Suppose M and N two symmetric positive-definite matrices and λ ian eigenvalue of the product MN. Then it's possible to show that  λ>0 and thus MN has positive eigenvalues. Now, take M symmetric positive-definite and N symmetric negative-definite. As a result, apply the previous result to -(MN) then MN have negative eigenvalues. I hope this could be fairly clear,

Fabrizio

Dear Fabrizio, Mirko and Gianluca, thank you very much your answers were very helpful.

Best Regards

Ashraf

Remember: positive or negative-definite is not a matrix property but it only applies to quadratic forms, which are naturally described only by symmetric matrices.

For instance, a way to establish positive definiteness of a quadratic form is to find this symmetric matrix representing it and test whether its eigenvalues are all positive.

But there exists infinitely many matrices representing a particular quadratic form, all with and exactly one of them is symmetric. Thus it's possible to have non-symmetric definite matrices.

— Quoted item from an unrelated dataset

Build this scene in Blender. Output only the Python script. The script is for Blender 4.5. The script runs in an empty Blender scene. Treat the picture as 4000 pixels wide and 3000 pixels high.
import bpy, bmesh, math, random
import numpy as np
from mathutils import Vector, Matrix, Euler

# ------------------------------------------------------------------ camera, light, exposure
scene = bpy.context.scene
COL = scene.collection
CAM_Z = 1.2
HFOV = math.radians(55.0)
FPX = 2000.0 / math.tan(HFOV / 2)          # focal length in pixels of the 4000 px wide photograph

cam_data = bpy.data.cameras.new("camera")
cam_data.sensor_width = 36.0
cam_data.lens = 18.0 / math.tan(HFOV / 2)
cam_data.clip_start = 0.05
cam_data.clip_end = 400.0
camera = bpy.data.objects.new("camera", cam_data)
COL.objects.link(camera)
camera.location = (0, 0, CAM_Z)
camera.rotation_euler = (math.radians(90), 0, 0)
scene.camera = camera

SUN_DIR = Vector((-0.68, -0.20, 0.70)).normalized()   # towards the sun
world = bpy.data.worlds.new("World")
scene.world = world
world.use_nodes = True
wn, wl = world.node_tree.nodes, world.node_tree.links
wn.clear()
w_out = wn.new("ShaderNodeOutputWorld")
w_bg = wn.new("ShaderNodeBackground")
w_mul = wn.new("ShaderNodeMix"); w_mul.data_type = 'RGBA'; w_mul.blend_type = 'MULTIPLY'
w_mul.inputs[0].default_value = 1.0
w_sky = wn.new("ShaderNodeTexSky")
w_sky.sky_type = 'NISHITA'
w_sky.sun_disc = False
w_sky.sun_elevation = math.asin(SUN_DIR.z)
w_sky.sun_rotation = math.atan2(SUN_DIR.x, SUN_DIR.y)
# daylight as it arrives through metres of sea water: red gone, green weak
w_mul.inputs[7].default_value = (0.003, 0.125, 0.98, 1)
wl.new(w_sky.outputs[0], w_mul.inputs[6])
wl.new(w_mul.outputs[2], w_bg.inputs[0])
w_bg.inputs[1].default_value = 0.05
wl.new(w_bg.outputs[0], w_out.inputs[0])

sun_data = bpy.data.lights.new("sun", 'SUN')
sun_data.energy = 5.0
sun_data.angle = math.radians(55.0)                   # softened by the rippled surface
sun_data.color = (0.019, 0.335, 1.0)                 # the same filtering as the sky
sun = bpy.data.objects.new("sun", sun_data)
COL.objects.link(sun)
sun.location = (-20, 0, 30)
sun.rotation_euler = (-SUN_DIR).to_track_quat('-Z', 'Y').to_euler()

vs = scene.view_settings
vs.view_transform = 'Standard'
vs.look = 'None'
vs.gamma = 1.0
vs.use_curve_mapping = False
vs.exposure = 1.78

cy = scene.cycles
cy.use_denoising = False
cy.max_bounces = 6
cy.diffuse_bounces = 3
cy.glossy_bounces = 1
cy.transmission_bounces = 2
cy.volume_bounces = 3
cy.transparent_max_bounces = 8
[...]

Furthermore, it could be showed that for a not necessarily symmetric matrix to be

positive definite it's necessary but not sufficient that its real eigenvalues are all positive.

A small observation:

There are good answers, yet, to complete Fabrizio’s answer, the symmetry in positive definite matrices is a property with which we got used only because it appears in many examples.

However, symmetry is NOT needed for a matrix to be positive definite.

As people mentioned, the property comes from the quadratic form, which is defined to be positive definite, namely, the scalar product r=x'Mx>0 for any vector x≠0.

Because the result r is scalar, we clearly have r=r'.

Therefore, even if M is not symmetric, we may still have r=x'Mx=x'M'x >0. When M is symmetric, this is clear, yet iin general, it may also happen if M≠M'.

Of course, if the nonsymmetric matrix M is positive definite, so is its symmetric component Ms=( M+M')/2.

Dear Fabrizio and Itzhak thank you for the valuable contributions.

Dear Gianluca

Notice that $uu^T$ is not a scaler. It is a square matrix, therefore your proof is not true.

I agree with Younes Salehi. Furthermore, uuT is not the identity matrix hence uTABu cannot be equal to uT Au uT Bu/(uuT).